Remarkable enhancement in thermal conductivity of stainless-steel leveraging metal composite via laser powder bed fusion: 316L-Cu composite

This work aimed to significantly enhance the thermal conductivity of the SS matrix by fabricating a metal composite SS-Cu system utilizing a laser powder bed fusion process. The impact of process parameters on the microstructure of SS-Cu samples is investigated. The processing and post-processing factors that influence the effective thermal conductivity of the metal composite SS-Cu system are discussed.

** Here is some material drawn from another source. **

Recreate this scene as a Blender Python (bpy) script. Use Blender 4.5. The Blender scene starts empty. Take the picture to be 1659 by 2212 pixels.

Then, the effective thermal conductivity and mechanical properties of the SS-Cu composite are measured at room temperature and operating temperature of 300 °C. The optimized laser powder bed fusion parameters led to low Marangoni convection, high cooling rate, greater macro-segregation, and higher thermal conductivity values albeit at the cost of ductility in SS-Cu metal composite likely due to the presence of the unmelted powder particles. As-printed SS-60 vol % Cu and annealed SS-60 vol % Cu had 2.5X and 6.6X thermal conductivity enhancement, respectively. During annealing, phase separation, partial melting of Cu, and formation of a continuous network of Cu surrounding SS play a key role in enhancing the thermal conductivity of the SS-Cu metal composite structure.